* _PROBLEM TO WORK ON_
Everything from the first line down to the line containing "COL = SC.collection" is to be retyped exactly, both ends included, with pictures left out.

-- BEGIN --

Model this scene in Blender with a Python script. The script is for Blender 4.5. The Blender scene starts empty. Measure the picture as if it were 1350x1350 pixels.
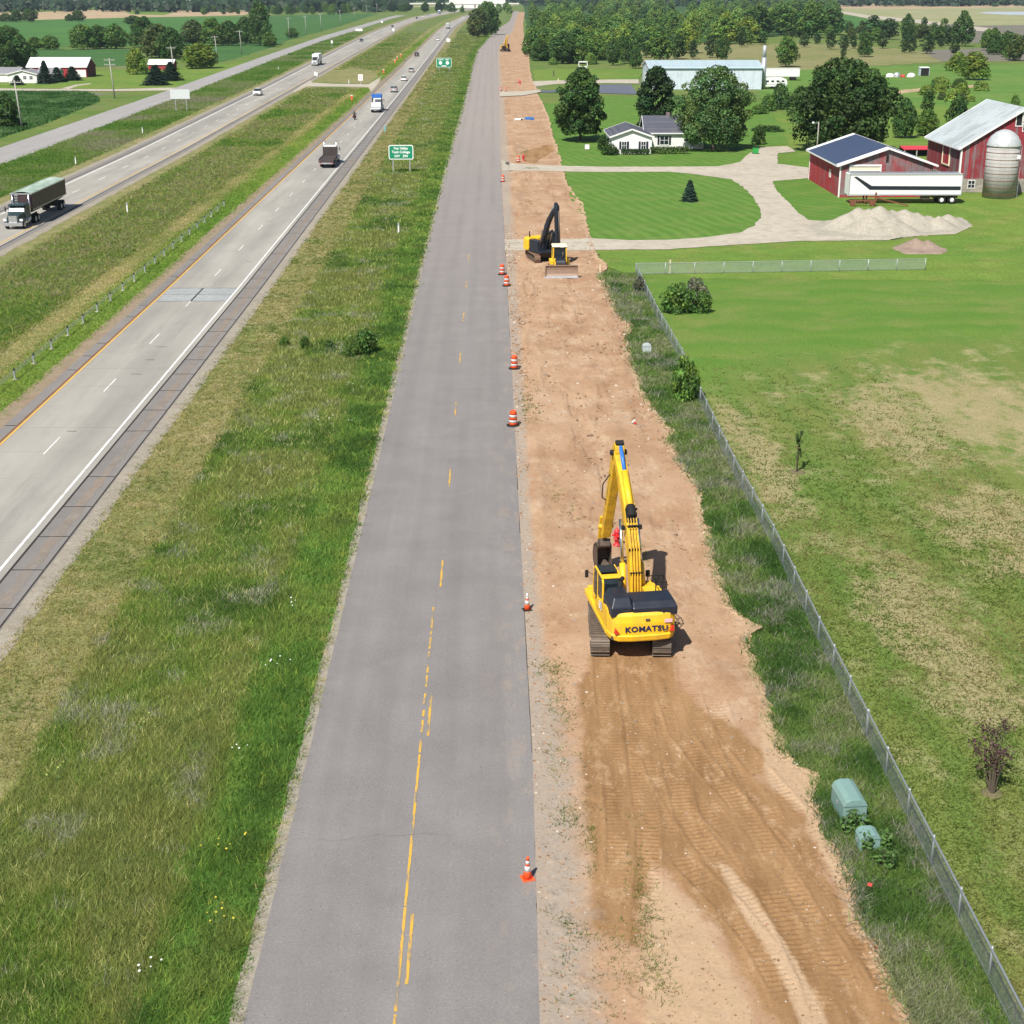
import bpy, bmesh, math, random
import numpy as np
from mathutils import Vector, Matrix

random.seed(7)
R = math.radians
SC = bpy.context.scene
COL = SC.collection

# ------------------------------------------------------------------ camera geometry
CAM_H = 27.6
FPX = 1934.0            # focal length in pixels of a 1350 px wide frame
TANP = 690.0 / FPX
PITCH = math.atan(TANP)
CP, SP = math.cos(PITCH), math.sin(PITCH)
YAW = math.atan(27.0 * CP / FPX)
_fw = Vector((math.sin(YAW) * CP, math.cos(YAW) * CP, -SP))
_rt = Vector((math.cos(YAW), -math.sin(YAW), 0))
_up = _rt.cross(_fw)

def ray(px, py):
    return _fw + _rt * ((px - 675) / FPX) + _up * ((675 - py) / FPX)

def P(px, py, h=0.0):
    """surveyed ground point for a spot of the photograph"""
    d = ray(px, py)
    t = (h - CAM_H) / d.z
    return Vector((d.x * t, d.y * t, h))

def RY(py):
    return P(648, py).y

def depth(p):
    return (Vector(p) - Vector((0, 0, CAM_H))).dot(_fw)

def mpp(p):
    """metres per photograph pixel at a place"""
    return depth(p) / FPX

def height_to(p, py):
    """height of something standing at p whose top reaches picture row py"""
    d = ray(675, py)
    t = p[1] / d.y
    return CAM_H + d.z * t

def S(r, g, b):
    f = lambda c: (c / 255 / 12.92) if c <= 10 else (((c / 255) + 0.055) / 1.055) ** 2.4
    return (f(r), f(g), f(b), 1)

def lin(r, g, b):
    return (r, g, b, 1)

# ------------------------------------------------------------------ numpy noise
def _hash(ix, iy, seed):
    n = (ix.astype(np.int64) * 374761393 + iy.astype(np.int64) * 668265263 + seed * 144665) & 0x7fffffff
    n = ((n ^ (n >> 13)) * 1274126177) & 0x7fffffff
    return ((n ^ (n >> 16)) & 0xffff) / 65535.0

def vnoise(x, y, seed=0):
    x = np.asarray(x, float); y = np.asarray(y, float)
    ix = np.floor(x); iy = np.floor(y)
    fx = x - ix; fy = y - iy
    fx = fx * fx * (3 - 2 * fx); fy = fy * fy * (3 - 2 * fy)
    a = _hash(ix, iy, seed); b = _hash(ix + 1, iy, seed)
    c = _hash(ix, iy + 1, seed); d = _hash(ix + 1, iy + 1, seed)
    return (a * (1 - fx) + b * fx) * (1 - fy) + (c * (1 - fx) + d * fx) * fy

def fbm(x, y, seed=0, octs=3):
    s = 0; a = 0.5; t = 0
    for i in range(octs):
        s = s + a * vnoise(np.asarray(x) * 2 ** i, np.asarray(y) * 2 ** i, seed + i * 17)
        t += a; a *= 0.5
    return s / t

def sstep(a, b, x):
    t = np.clip((x - a) / (b - a), 0, 1)
    return t * t * (3 - 2 * t)

# ------------------------------------------------------------------ object properties
def tag(o, label=None, cat=None, group=None, kind=None):
    if label: o['label'] = label
    if cat: o['category'] = cat
    if group: o['group'] = group
    if kind: o['kind'] = kind
    return o

def thing(name, label, cat, loc=(0, 0, 0), rz=0.0, group=None):
    o = bpy.data.objects.new(name, None)
    o.empty_display_size = 0.5
    COL.objects.link(o)
    o.location = loc
    o.rotation_euler = (0, 0, rz)
    return tag(o, label, cat, group)

def link(name, me, parent=None):
    o = bpy.data.objects.new(name, me)
    COL.objects.link(o)
    if parent: o.parent = parent
    return o

def copy_tree(o, parent=None):
    c = o.copy(); COL.objects.link(c)
    if parent: c.parent = parent
    for ch in list(o.children): copy_tree(ch, c)
    return c

def np_mesh(name, verts, faces, mats, col=None, smooth=False, attrs=None):
    """fast mesh from numpy arrays; faces (n,k)"""
    me = bpy.data.meshes.new(name)
    n, k = faces.shape
    me.vertices.add(len(verts)); me.loops.add(n * k); me.polygons.add(n)
    me.vertices.foreach_set('co', np.asarray(verts, np.float32).ravel())
    me.loops.foreach_set('vertex_index', np.asarray(faces, np.int32).ravel())
    me.polygons.foreach_set('loop_start', np.arange(0, n * k, k, dtype=np.int32))
    if smooth: me.polygons.foreach_set('use_smooth', np.ones(n, dtype=bool))
    me.update(calc_edges=True)
    if col is not None:
        a = me.color_attributes.new('tint', 'FLOAT_COLOR', 'POINT')
        c = np.ones((len(verts), 4), np.float32); c[:, :3] = col
        a.data.foreach_set('color', c.ravel())
    for an, av in (attrs or {}).items():
        a = me.attributes.new(an, 'FLOAT', 'POINT')
        a.data.foreach_set('value', np.asarray(av, np.float32).ravel())
    for m in (mats if isinstance(mats, (list, tuple)) else [mats]): me.materials.append(m)
    return me

# ------------------------------------------------------------------ mesh builder
class MB:
    def __init__(s):
        s.v = []; s.f = []; s.mi = []; s.mats = []; s.cur = 0; s.M = None; s.sm = []
        s.smooth = False
    def mat(s, m):
        if m not in s.mats: s.mats.append(m)
        s.cur = s.mats.index(m); return s
    def xf(s, M=None):
        s.M = M; return s
    def add(s, vs, fs):
        b = len(s.v)
        for p in vs:
            p = Vector(p)
            if s.M is not None: p = s.M @ p
            s.v.append(p)
        for f in fs:
            s.f.append([b + i for i in f]); s.mi.append(s.cur); s.sm.append(s.smooth)
        return s
    def box(s, cx, cy, cz, sx, sy, sz, rz=0, rx=0, ry=0, tx=1, ty=1):
        """box centred at c; tx, ty shrink the top"""
        m = Matrix.Translation((cx, cy, cz)) @ Matrix.Rotation(rz, 4, 'Z') @ Matrix.Rotation(ry, 4, 'Y') @ Matrix.Rotation(rx, 4, 'X')
        x, y, z = sx / 2, sy / 2, sz / 2
        vs = [(-x, -y, -z), (x, -y, -z), (x, y, -z), (-x, y, -z),
              (-x * tx, -y * ty, z), (x * tx, -y * ty, z), (x * tx, y * ty, z), (-x * tx, y * ty, z)]
        return s.add([m @ Vector(p) for p in vs], [(0, 3, 2, 1), (4, 5, 6, 7), (0, 1, 5, 4), (1, 2, 6, 5), (2, 3, 7, 6), (3, 0, 4, 7)])
    def b2(s, x0, x1, y0, y1, z0, z1):
        return s.box((x0 + x1) / 2, (y0 + y1) / 2, (z0 + z1) / 2, abs(x1 - x0), abs(y1 - y0), abs(z1 - z0))
    def prism(s, pts, a0, a1, axis='x'):
        n = len(pts)
        def q(p, a):
            if axis == 'x': return (a, p[0], p[1])
            if axis == 'y': return (p[0], a, p[1])
            return (p[0], p[1], a)
        vs = [q(p, a0) for p in pts] + [q(p, a1) for p in pts]
        fs = [list(range(n))[::-1], list(range(n, 2 * n))]
        fs += [(i, (i + 1) % n, n + (i + 1) % n, n + i) for i in range(n)]
        return s.add(vs, fs)
    def cyl(s, p0, p1, r0, r1=None, n=12, caps=True):
        r1 = r0 if r1 is None else r1
        p0 = Vector(p0); p1 = Vector(p1); d = (p1 - p0)
        if d.length < 1e-9: return s
        d.normalize()
        a = d.orthogonal().normalized(); b = d.cross(a)
        vs = []
        for p, r in ((p0, r0), (p1, r1)):
            for i in range(n):
                t = 2 * math.pi * i / n
                vs.append(p + a * math.cos(t) * r + b * math.sin(t) * r)
        fs = [(i, (i + 1) % n, n + (i + 1) % n, n + i) for i in range(n)]
        sm = s.smooth; s.smooth = n > 7
        s.add(vs, fs); s.smooth = sm
        if caps:
            s.f.append([len(s.v) - 2 * n + i for i in range(n)][::-1]); s.mi.append(s.cur); s.sm.append(False)
            s.f.append([len(s.v) - n + i for i in range(n)]); s.mi.append(s.cur); s.sm.append(False)
        return s
    def tube(s, pts, r, n=6):
        for a, b in zip(pts[:-1], pts[1:]): s.cyl(a, b, r, r, n)
        return s
    def bar(s, p0, p1, w, h, up=(0, 0, 1)):
        """rectangular bar from p0 to p1"""
        p0 = Vector(p0); p1 = Vector(p1); d = (p1 - p0).normalized()
        u = Vector(up); side = d.cross(u)
        if side.length < 1e-6: side = d.orthogonal()
        side.normalize(); u = side.cross(d)
        a = side * w / 2; b = u * h / 2
        vs = [p0 - a - b, p0 + a - b, p0 + a + b, p0 - a + b, p1 - a - b, p1 + a - b, p1 + a + b, p1 - a + b]
        return s.add(vs, [(0, 3, 2, 1), (4, 5, 6, 7), (0, 1, 5, 4), (1, 2, 6, 5), (2, 3, 7, 6), (3, 0, 4, 7)])
    def lathe(s, prof, c=(0, 0, 0), n=16, closed_top=True):
        c = Vector(c); vs = []; m = len(prof)
        for (r, z) in prof:
            for i in range(n):
                t = 2 * math.pi * i / n
                vs.append(c + Vector((r * math.cos(t), r * math.sin(t), z)))
        fs = []
        for j in range(m - 1):
            for i in range(n):
                fs.append((j * n + i, j * n + (i + 1) % n, (j + 1) * n + (i + 1) % n, (j + 1) * n + i))
        sm = s.smooth; s.smooth = True
        s.add(vs, fs); s.smooth = sm
        b = len(s.v) - m * n
        s.f.append([b + i for i in range(n)][::-1]); s.mi.append(s.cur); s.sm.append(False)
        if closed_top and prof[-1][0] > 1e-4:
            s.f.append([b + (m - 1) * n + i for i in range(n)]); s.mi.append(s.cur); s.sm.append(False)
        return s
    def quad(s, a, b, c, d):
        return s.add([a, b, c, d], [(0, 1, 2, 3)])
    def loft(s, rings, caps=True):
        n = len(rings[0]); vs = [p for r in rings for p in r]; fs = []
        for j in range(len(rings) - 1):
            for i in range(n):
                fs.append((j * n + i, j * n + (i + 1) % n, (j + 1) * n + (i + 1) % n, (j + 1) * n + i))
        if caps:
            fs.append(list(range(n))[::-1]); fs.append([(len(rings) - 1) * n + i for i in range(n)])
        return s.add(vs, fs)
    def mesh(s, name, m=None, bevel=0, seg=1):
        if m is not None: s.mats = [m]; s.mi = [0] * len(s.f)
        me = bpy.data.meshes.new(name)
        me.from_pydata([tuple(p) for p in s.v], [], s.f)
        for mm in s.mats: me.materials.append(mm)
        me.polygons.foreach_set('material_index', s.mi)
        me.polygons.foreach_set('use_smooth', s.sm)
        bm = bmesh.new(); bm.from_mesh(me)
        bmesh.ops.recalc_face_normals(bm, faces=bm.faces)
        if bevel > 0:
            ed = [e for e in bm.edges if len(e.link_faces) == 2 and e.calc_face_angle(0) > R(28)]
            bmesh.ops.bevel(bm, geom=ed, offset=bevel, segments=seg, affect='EDGES', clamp_overlap=True, profile=0.5)
        bm.to_mesh(me); bm.free()
        me.update()
        return me
    def build(s, name, m=None, parent=None, bevel=0, seg=1):
        return link(name, s.mesh(name, m, bevel, seg), parent)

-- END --

* _RESPONSE TO THE EXERCISE_
Model this scene in Blender with a Python script. The script is for Blender 4.5. The Blender scene starts empty. Measure the picture as if it were 1350x1350 pixels.
import bpy, bmesh, math, random
import numpy as np
from mathutils import Vector, Matrix

random.seed(7)
R = math.radians
SC = bpy.context.scene
COL = SC.collection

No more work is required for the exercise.